CRGB keeps the assets, though, recording them as a “reinsurance recoverable” or “funds withheld payable” and gives the majority to sophisticated asset managers, who, in turn, throw them into high-yield alternatives such as private credit, private equity, hedge funds, etc. As of last quarter, CRGB’s investments totaled $254.0 billion, with Blackstone and BlackRock managing $70.2 billion and $89.7 billion, respectively.

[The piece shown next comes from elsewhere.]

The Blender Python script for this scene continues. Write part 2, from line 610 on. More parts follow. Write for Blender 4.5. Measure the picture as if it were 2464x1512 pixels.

Filling up the book is $179.7 billion of bonds available-for-sale, which consists of $113.8 billion of corporate debt, $20.9 billion of ABS, $16.0 billion of RMBS, $10.1 billion of government debt, $9.6 billion of CMBS, and $9.3 billion of CLO. Owned as well are $54.3 billion of mortgages and other loans receivable, $10.0 billion of “other” invested assets ($5.9 billion is private equity), $5.4 billion of “other” bond securities ($3.0 billion is corporate debt), $3.8 billion of short-term investments, and $0.9 billion of equity securities.
At the moment, CRGB has $22.1 billion of private credit on its balance sheet, making up 19.4% of corporate debt and 5.5% of total assets. That’s a solid chunk, and CRGB is already pretty levered with an assets to adjusted equity ratio of 19.6x. Now, I understand that nothing looks too crazy at present, but my primary concern stems from the fact that CRGB plans to have Blackstone manage $92.5 billion of assets by the third quarter of 2027.
In effect, private credit, with all of its opacity and PIK, will nudge upward as a percentage of assets. Defaults will probably be higher than most expect, and counterparty risks could arise, too. Because who really knows what Fortitude Re is doing on that island? Beware of Bermuda!